Ele diz que quer vender sua casa em Simferopol e se mudar para Kiev. O isolamento crescente do território ucraniano é motivo suficiente para deixar a Crimeia, acrescenta.
Discriminação dos tártaros
Principalmente as pessoas que se recusaram a receber um passaporte russo são as que mais enfrentam dificuldades no dia a dia. Em 2014, a taxa de emissão era de 300 rublos. Hoje ela é de 3.500 rublos – aproximadamente 175 reais –, diz o advogado Schan Sapruta, de Simferopol.

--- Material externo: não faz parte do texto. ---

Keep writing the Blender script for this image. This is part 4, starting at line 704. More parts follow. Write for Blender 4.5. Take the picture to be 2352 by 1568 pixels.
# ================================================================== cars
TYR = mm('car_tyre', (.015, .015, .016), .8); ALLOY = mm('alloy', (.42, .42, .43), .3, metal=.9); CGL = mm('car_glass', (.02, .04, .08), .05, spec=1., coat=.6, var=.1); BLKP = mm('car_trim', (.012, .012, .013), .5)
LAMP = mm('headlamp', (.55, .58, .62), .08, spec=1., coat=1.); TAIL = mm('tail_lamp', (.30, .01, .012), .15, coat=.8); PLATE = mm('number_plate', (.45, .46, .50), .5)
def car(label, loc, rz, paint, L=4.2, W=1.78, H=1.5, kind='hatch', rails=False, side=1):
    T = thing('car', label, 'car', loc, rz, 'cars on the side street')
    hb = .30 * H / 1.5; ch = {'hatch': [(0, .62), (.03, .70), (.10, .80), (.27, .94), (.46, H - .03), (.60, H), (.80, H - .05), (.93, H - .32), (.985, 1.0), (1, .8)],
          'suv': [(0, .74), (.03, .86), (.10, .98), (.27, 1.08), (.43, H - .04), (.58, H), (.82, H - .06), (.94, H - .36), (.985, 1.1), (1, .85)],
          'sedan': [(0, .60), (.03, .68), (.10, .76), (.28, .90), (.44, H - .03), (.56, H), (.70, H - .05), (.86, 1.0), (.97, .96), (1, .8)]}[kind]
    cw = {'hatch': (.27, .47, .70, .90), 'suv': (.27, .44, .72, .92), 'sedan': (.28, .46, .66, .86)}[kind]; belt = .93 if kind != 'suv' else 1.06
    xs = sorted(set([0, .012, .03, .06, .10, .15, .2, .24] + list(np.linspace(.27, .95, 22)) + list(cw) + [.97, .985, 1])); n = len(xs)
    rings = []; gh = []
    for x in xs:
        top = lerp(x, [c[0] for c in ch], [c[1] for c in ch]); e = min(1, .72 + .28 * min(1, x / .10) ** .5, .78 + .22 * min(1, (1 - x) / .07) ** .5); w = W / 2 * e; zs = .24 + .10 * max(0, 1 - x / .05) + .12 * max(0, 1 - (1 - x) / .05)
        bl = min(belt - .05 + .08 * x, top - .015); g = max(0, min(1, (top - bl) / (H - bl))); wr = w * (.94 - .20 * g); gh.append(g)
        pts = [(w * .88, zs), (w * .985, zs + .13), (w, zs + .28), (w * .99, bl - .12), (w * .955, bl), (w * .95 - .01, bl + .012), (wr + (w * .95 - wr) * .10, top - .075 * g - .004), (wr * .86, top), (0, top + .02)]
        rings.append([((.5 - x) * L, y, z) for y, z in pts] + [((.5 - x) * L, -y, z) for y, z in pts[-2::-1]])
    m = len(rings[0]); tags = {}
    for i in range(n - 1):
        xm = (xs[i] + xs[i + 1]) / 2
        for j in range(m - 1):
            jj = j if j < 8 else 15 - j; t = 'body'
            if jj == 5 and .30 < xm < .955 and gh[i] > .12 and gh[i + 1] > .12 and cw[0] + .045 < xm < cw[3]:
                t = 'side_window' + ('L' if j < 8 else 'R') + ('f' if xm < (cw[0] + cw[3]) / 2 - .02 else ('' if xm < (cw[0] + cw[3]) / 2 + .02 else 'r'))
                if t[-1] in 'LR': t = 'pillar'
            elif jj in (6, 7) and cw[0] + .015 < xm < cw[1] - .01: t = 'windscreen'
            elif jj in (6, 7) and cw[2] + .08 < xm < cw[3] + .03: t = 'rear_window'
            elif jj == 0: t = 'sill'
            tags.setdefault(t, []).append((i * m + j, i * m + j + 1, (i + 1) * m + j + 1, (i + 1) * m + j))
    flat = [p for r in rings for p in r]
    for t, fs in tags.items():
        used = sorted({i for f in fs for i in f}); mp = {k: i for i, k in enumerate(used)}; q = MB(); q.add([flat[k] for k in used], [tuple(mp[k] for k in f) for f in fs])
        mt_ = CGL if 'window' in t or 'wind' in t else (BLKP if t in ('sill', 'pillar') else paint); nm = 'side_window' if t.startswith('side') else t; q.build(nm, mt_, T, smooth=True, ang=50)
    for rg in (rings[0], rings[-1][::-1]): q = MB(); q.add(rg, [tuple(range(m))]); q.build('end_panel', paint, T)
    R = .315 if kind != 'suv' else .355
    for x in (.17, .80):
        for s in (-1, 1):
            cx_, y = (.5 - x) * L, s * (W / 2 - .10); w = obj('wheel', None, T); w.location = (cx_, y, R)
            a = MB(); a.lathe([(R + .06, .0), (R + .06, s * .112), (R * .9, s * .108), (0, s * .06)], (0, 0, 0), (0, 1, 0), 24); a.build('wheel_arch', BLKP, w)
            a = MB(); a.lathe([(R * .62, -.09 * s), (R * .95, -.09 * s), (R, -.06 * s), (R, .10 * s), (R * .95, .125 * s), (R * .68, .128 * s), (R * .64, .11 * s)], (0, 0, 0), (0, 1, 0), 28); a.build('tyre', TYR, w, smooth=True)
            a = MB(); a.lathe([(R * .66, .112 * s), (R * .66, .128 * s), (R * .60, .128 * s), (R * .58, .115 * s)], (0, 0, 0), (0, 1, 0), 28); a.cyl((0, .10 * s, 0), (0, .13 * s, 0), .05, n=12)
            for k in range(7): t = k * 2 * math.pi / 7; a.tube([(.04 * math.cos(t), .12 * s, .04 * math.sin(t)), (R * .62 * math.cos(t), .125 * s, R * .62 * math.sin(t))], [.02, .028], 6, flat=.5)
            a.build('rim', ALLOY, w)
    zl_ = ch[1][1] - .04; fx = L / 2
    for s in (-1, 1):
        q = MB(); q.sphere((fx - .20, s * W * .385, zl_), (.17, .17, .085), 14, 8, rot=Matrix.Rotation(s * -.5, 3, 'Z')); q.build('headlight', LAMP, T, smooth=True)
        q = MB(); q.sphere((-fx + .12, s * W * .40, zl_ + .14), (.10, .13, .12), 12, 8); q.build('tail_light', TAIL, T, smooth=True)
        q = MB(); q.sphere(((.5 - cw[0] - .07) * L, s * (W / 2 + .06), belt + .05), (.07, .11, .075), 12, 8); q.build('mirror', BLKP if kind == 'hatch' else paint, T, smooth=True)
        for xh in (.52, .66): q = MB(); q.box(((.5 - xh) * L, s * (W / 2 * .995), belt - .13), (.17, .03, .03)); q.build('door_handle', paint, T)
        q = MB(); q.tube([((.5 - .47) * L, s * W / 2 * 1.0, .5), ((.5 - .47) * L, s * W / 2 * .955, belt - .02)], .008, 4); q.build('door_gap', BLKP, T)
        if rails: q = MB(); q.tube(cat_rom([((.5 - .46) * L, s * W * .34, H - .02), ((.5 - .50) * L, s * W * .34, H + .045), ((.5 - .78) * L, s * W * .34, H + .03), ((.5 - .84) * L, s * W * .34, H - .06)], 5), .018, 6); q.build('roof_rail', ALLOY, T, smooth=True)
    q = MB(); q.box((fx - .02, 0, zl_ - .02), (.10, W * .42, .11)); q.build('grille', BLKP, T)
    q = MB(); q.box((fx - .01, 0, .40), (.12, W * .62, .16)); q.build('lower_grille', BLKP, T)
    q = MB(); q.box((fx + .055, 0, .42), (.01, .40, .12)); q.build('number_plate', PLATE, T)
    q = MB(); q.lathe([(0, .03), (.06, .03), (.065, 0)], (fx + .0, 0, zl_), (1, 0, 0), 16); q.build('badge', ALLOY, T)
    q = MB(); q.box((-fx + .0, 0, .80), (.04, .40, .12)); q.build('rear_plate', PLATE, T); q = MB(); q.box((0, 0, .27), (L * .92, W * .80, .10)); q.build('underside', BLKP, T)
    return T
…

Os tártaros da Crimeia foram os que mais recusaram a cidadania russa. Esse grupo étnico é considerado o grande perdedor da anexação. São frequente as notícias sobre desaparecimento de líderes dessa minoria. Alguns são encontrados mortos.
O comissário de Direitos Humanos do Conselho da Europa, Nils Muiznieks, denunciou alguns casos num relatório. Relatos de que a polícia e o serviço secreto russos intimidam os tártaros são frequentes.
A maioria dos cerca de 30 mil tártaros assumiu uma posição pró-Ucrânia durante a anexação da Crimeia. Seus principais líderes políticos, como Refat Tschubarov, se mudaram para Kiev e não podem retornar, pois a Rússia os impede de entrar na Crimeia.